Dot-Com Survivors - Industry Trend or Event

Industry Standard, The, July 9, 2001 by Miguel Helft

MASTERS OF THE RICH NICHE

Company: RedEnvelope, an online gift site in San Francisco

Annual sales: $50 million projected

A mere 60 days before Christmas 1999, RedEnvelope was thrust into the world on a tidal wave of red gloss. Seemingly overnight, the retailer's sleek ads blanketed buses, transit shelters and billboards and graced the pages of the New Yorker, Vanity Fair and other highbrow magazines. Amid that season's advertising glut, RedEnvelope seemed no different than a slew of other overhyped e-commerce startups.

Now the differences are becoming clearer: The high-end gift seller is heading toward profitability in the fourth quarter, says RedEnvelope CEO Martin McClanan. He says sales are expected to grow about 60 percent this year to $50 million, as the company adds 300,000 customers to its base of 400,000.

McClanan showed restraint early on. He says the firm's splashy marketing launch was frugal compared with other dotcoms' TV spots. And while billboards were not as effective as he had hoped, the magazine inserts worked. By Mother's Day 2000, 20 percent of RedEnvelope's target audience of upscale shoppers recognized the brand.

Since then, RedEnvelope has added a catalog strategy with a twist. While other retailers aggressively push catalog sales, RedEnvelope's catalog is little more than a showcase; threequarters of orders are placed online. "The Internet is a pretty poor vehicle to introduce customers to an upscale brand," McClanan says. Thanks to the catalog, RedEnvelope has been able to pare marketing expenses to less than one-third of sales.

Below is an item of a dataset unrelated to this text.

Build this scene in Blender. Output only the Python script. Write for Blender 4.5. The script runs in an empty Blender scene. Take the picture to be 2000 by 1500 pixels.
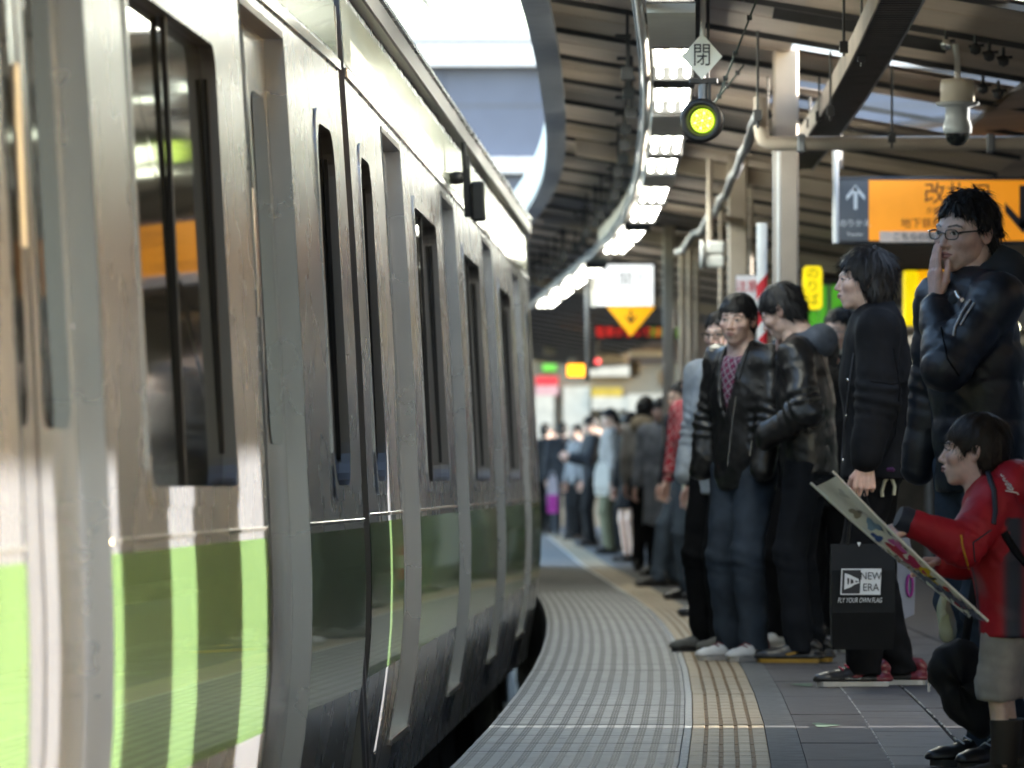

While many troubled e-retailers were selling commodity products at low prices, RedEnvelope chose high-margin proprietary items such as a Japanese bath kit and silver locket cuff links. Some 35 percent of Red Envelope's products are exclusive, a tactic mirroring that of successful offline counterparts like Crate & Barrel and Pottery Barn.

The key to RedEnvelope's success: careful selection of products. It sells only items it can buy, store, pick, pack and ship at a healthy profit. While many other surviving e-retailers, including Amazon.com, have been forced to fine-tune their business time and again, RedEnvelope has been able to stick to its original strategy.

BUY THE BOTTLE

Company: eVineyard, an online wine seller in Portland, Ore.

Annual sales: $50 million projected

You shouldn't rush a cabernet. Or an online wine seller.

A year ago Wine.com and WineShopper.com were the talk of online wine after raising more than $200 million from marquee investors. They merged last August under Wine.com's label and appeared ready to dominate the online wine industry. But an overzealous attempt to go national -- confronting a maze of liquor regulations -- tripped up the new company, and it closet in April.

That was the lucky break the lesser-known eVineyard needed. Backed by $31 million in funding from VCs and the food industry, eVineyard swooped in and paid less than $10 million for access to Wine.com's 210,000 customers and its Web address. Suddenly, eVineyard, which did less than $10 million in business last year, saw monthly sales surge about sixfold. Now it's the leader in online wine sales.